Count how many lines of the material contain the string "pixels", then give that number and nothing more.

━━━━━ RECORD EXCERPTS ━━━━━

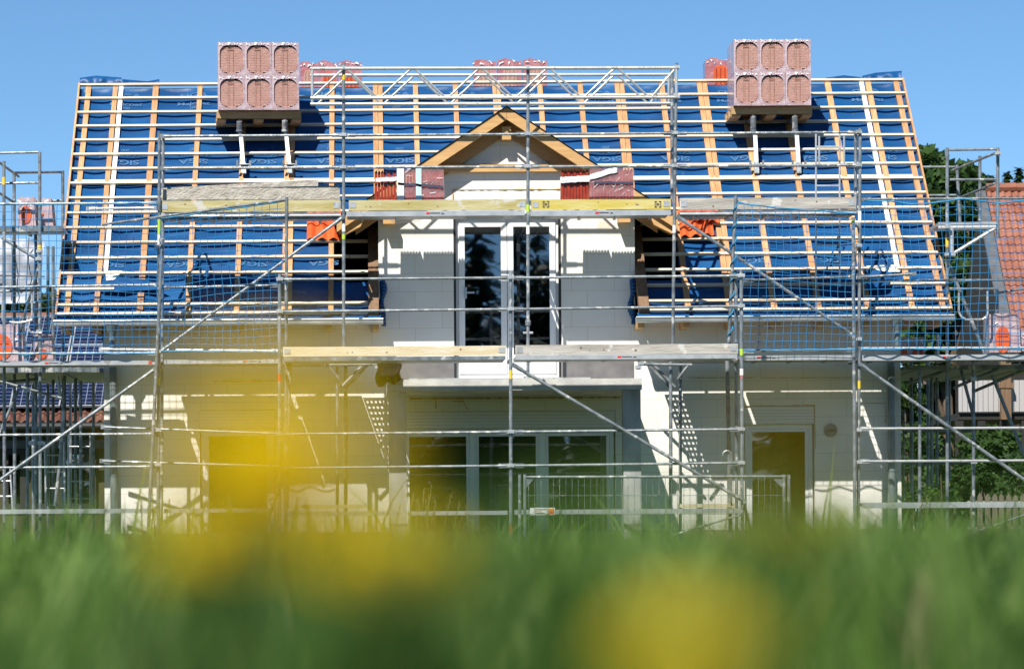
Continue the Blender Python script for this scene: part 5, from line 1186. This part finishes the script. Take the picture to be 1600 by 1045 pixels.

━━━━━
━━━━━ RECORD EXCERPTS ━━━━━

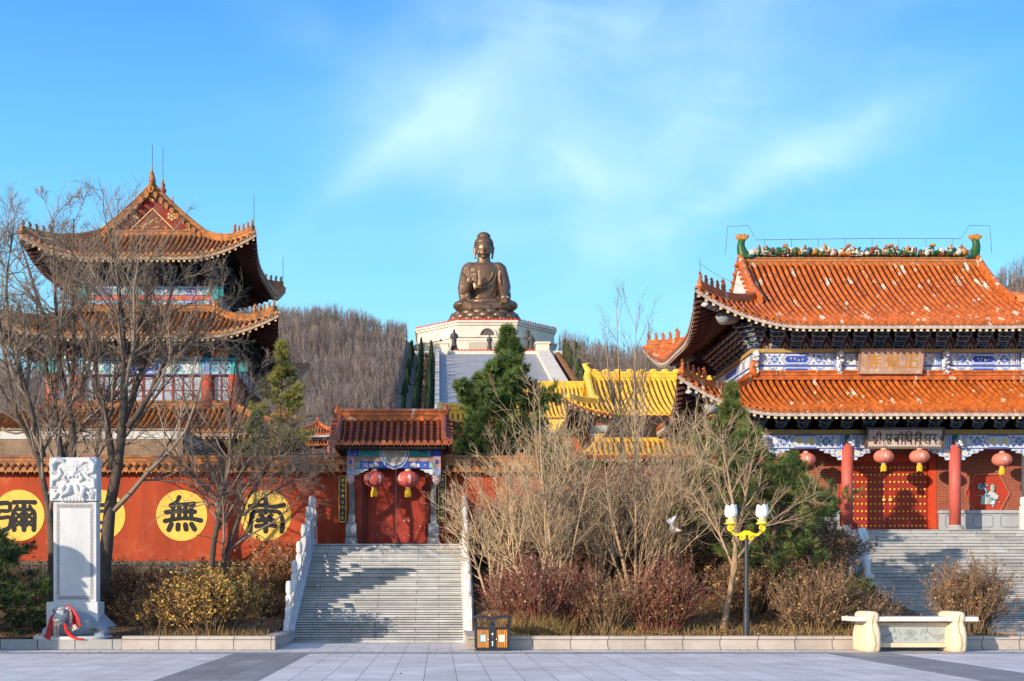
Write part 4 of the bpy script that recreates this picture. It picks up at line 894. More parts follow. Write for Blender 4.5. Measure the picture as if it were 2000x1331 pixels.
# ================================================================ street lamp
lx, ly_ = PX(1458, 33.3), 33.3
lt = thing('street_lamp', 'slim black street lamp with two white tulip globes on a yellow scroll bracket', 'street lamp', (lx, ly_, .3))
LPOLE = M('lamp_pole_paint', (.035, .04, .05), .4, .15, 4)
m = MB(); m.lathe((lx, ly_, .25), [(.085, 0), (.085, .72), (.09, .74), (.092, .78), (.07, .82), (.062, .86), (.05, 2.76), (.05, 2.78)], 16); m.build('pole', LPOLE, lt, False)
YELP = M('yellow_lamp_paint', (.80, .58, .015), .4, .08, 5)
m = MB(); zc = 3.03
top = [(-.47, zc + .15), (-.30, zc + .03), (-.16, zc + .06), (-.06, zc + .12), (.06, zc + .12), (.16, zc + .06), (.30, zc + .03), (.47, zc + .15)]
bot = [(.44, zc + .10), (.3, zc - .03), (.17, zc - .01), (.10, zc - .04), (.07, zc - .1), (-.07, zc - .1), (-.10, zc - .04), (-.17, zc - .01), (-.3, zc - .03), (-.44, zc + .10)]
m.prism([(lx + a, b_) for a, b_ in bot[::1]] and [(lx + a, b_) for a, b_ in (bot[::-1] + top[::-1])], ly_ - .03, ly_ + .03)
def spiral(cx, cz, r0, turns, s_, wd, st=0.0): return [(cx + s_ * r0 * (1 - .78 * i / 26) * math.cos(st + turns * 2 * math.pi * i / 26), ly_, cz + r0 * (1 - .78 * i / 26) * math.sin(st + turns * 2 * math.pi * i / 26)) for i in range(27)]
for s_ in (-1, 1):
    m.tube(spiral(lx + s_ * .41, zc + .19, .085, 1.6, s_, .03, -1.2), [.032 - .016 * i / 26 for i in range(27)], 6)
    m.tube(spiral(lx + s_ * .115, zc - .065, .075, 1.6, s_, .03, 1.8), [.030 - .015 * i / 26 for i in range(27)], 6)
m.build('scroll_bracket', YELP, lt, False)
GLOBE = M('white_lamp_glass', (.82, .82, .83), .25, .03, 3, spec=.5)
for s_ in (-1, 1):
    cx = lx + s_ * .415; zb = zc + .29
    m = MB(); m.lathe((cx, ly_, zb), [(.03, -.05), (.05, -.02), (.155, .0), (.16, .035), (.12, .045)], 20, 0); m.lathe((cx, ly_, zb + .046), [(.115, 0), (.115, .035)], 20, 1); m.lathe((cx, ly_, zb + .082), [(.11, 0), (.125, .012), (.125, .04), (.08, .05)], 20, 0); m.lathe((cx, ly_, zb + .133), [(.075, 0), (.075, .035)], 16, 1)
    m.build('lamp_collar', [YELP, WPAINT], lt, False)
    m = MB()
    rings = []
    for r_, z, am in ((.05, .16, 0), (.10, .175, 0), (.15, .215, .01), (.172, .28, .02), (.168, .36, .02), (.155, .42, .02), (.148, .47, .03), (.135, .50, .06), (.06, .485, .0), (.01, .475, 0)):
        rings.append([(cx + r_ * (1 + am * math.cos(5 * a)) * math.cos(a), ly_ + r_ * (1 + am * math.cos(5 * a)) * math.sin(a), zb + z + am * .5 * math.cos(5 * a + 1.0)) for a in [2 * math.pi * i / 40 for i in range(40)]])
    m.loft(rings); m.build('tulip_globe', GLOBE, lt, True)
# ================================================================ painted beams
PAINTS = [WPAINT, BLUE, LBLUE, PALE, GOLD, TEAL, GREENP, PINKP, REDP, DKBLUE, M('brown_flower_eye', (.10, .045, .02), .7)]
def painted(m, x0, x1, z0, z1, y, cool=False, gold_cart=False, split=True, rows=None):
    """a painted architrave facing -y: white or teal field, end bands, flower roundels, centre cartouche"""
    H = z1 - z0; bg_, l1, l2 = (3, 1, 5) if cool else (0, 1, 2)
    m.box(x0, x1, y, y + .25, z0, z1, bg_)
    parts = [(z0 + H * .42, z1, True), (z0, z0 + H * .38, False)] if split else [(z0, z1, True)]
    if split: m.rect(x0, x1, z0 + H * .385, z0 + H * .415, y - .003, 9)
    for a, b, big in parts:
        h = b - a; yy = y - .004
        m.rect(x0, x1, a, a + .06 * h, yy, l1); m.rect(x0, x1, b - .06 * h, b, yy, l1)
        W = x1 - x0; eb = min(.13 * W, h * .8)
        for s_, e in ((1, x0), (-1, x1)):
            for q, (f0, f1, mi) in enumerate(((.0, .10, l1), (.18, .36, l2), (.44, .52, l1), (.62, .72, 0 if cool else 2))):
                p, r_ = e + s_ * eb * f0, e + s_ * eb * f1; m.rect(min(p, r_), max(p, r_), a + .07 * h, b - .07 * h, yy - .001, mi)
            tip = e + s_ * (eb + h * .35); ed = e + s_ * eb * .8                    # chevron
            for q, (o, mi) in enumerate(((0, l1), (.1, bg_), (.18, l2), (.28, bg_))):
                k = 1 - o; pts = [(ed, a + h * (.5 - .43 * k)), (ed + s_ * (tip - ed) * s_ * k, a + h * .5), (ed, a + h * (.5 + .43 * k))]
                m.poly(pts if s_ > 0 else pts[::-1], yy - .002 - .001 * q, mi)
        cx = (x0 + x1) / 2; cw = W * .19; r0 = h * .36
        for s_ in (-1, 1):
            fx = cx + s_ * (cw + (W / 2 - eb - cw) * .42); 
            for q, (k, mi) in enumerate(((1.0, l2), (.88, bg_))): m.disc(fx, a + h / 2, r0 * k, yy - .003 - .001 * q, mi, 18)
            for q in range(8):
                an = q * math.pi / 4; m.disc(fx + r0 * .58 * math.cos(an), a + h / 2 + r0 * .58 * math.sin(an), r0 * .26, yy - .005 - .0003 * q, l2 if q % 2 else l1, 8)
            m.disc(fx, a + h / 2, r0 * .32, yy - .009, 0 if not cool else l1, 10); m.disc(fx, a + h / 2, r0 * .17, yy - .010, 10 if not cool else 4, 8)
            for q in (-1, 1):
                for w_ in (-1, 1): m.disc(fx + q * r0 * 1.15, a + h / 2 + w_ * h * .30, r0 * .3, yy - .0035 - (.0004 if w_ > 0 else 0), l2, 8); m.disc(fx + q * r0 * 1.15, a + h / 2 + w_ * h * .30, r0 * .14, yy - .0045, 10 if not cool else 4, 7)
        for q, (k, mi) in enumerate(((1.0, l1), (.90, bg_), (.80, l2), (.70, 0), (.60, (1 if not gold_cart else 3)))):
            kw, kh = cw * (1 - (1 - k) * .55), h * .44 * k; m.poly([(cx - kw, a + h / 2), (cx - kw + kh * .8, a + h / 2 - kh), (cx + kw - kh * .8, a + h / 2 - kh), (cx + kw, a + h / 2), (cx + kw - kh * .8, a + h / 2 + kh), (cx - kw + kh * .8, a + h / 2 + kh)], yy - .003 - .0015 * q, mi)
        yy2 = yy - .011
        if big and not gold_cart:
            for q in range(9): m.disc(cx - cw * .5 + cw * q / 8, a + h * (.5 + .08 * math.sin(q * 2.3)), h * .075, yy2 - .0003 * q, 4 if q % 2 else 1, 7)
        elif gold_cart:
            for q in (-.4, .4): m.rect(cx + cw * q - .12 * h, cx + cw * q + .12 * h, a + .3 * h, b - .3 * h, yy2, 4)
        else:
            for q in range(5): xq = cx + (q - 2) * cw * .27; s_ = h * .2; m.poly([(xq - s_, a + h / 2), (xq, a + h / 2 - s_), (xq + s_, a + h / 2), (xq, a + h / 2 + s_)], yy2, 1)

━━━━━

§ **THE RESPONSE**
2